A ninth-grader at East Lake High School near Tarpon Springs, Florida, Bishop should have had an instructor in the plane with him,



well, cant happen here! we have Photo licences!

oh wait, none of these pilots had actual licences!

Sunfish
11th Apr 2005, 20:13
The kid concerned was on ritalin.

Despite all of the security measures, one wonders why some suitably trained Al Qaeeda type simply cannot go and BUY an aircraft. Do new aircraft owners get an ASIO check? I think not.

Even further, why cannot Al Qaeeda buy half a dozen RAA type kit planes and form a whole squadron?

Even further, are baggage handlers screened by ASIO, perhaps for Camel Suit stealing tendancies?

Even further, what is to stop someone throwing a package over the fence to a screened and searched baggage handler, LAME or whatever?

There seem to be so many holes in the security system that a determined terrorist could exploit, that I wonder why we bother, at least to this bear of very little brain.

maxgrad
12th Apr 2005, 03:33
Lets face it, If someone or some group want to break in to, break up or do anything very bad to aviation and it's components, it just takes time and effort.
Nothing is infallable.

An old e.g.
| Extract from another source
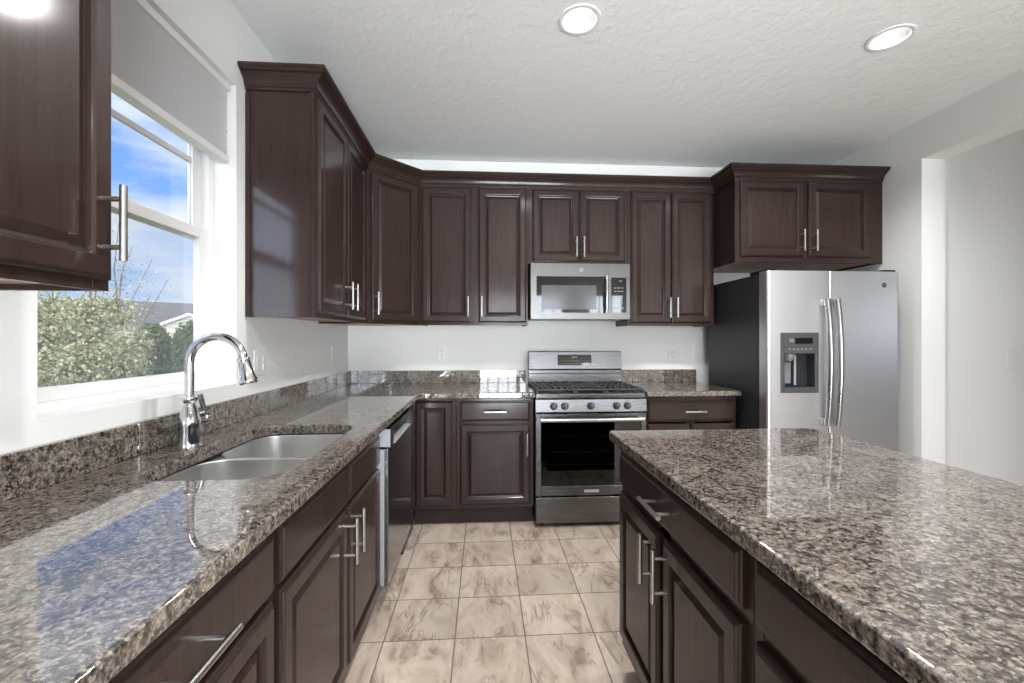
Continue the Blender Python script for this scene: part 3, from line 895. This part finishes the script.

Years ago Ford (I think) came out with these wizbang pin key codes instead of standard keys/locks for cars. A current affair show "found" some car theives and asked them to break into some test cars. From memory took each one around 40 secs.

As much as I hate the idea of lockable chocks and the like I do understand that they are a visual deterant.

So instead I stealing the A/c they just break all the windows, damage or steal things inside, the bugga off.

SkySista
12th Apr 2005, 04:52
Why bother with GA, when you can have a big night out on the town, get totally p!ssed, and go to sleep in a nice comfy Skybed aboard a QF Airbus, conveniently parked right next to the fence, so you don't have to walk...err, stumble... too far...... :E

Atlas Shrugged
12th Apr 2005, 06:14
As much as I hate the idea of lockable chocks and the like I do understand that they are a visual deterant.
A sign on the windscreen saying:

This Aircraft is not CASA Approved for Terrorist Use

would probably be just as effective

maxgrad
12th Apr 2005, 07:17
Does anyone know the ratio of cars stolen that were fitted with steering locks compared to those without?


Those who want to JIHAD into an apartment block using an a/c won't care if it's got chains around the elevators but others????



Some years back in Essendon I arrived at work to see someone had run a cheiftain into another twin causing mega damage, wheel chock lock things MAY have stopped that.

But that sort of rubbish isn't why all this was started is it.

Atlas are you saying there are a/c approved for terrorist use?:E

Sunfish
12th Apr 2005, 21:50
Maxgrad you idiot! Of course there are aircraft approved for terrorist use!